Patrick Willis, linebacker

pro football hall of fame: patrick willis
Kyle Terada-USA TODAY Sports
  • Years active: 2007-2014
  • Teams: San Francisco 49ers

If Willis had not opted to retire at the height of his career, some observers believe he would have been a first ballot Pro Football Hall of Famer and potentially the greatest linebacker to ever play.
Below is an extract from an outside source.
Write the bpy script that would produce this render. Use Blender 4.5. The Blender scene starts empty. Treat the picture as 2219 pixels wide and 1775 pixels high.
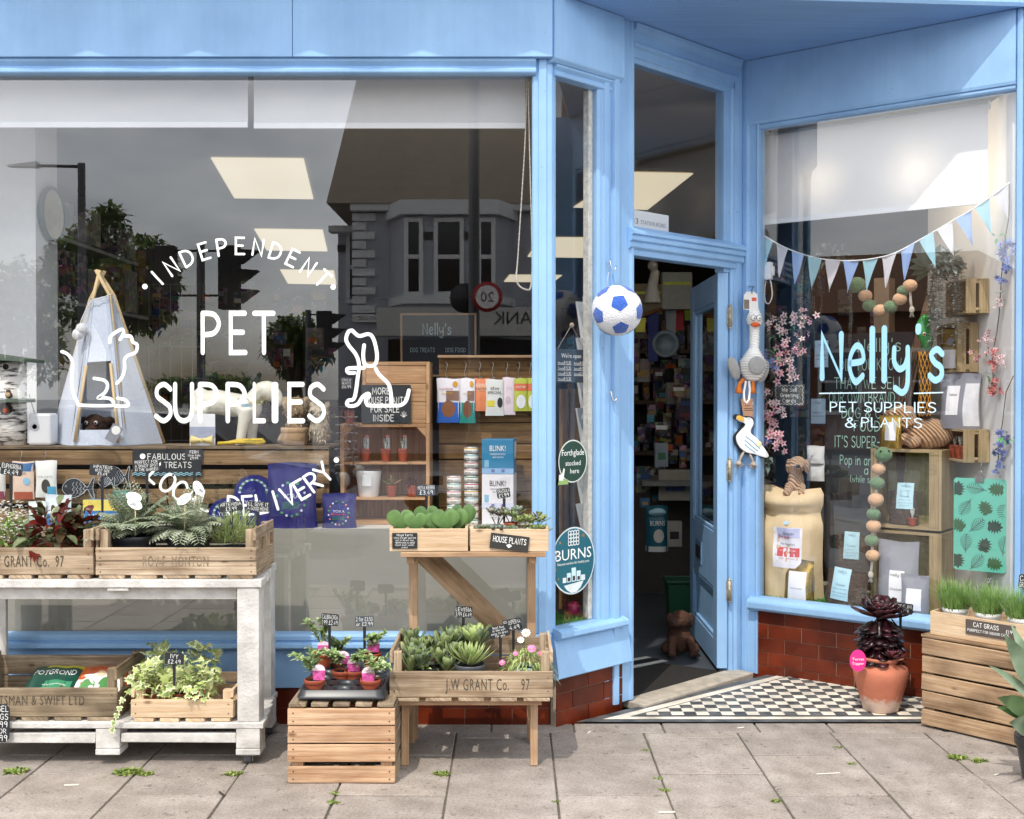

The Mississippi product was the NFL’s Defensive Rookie of the Year in 2007, earning First-Team All-Pro honors that very same season. This started a stretch in which Willis was an All-Pro in each of his first six seasons. He led the NFL in tackles twice and anchored one of the most-dominant defenses of the era during Jim Harbaugh’s tenure in San Francisco.

Darren Woodson, safety

  • Years active: 1992-2003
  • Teams: Dallas Cowboys

One of the lesser-known components that headed to Dallas in the Herschel Walker trade, Woodson became one of the primary reasons the Cowboys formed a dynasty in the 1990’s. He earned Pro Bowl honors five consecutive seasons from 1994-1998, acting as one of the best safeties in the game.

When his career ended, Woodson made a name for himself as a brutal tackling machine and someone who could moonlight playing center field as a cover safety. Such a dual-threat was rare in league history.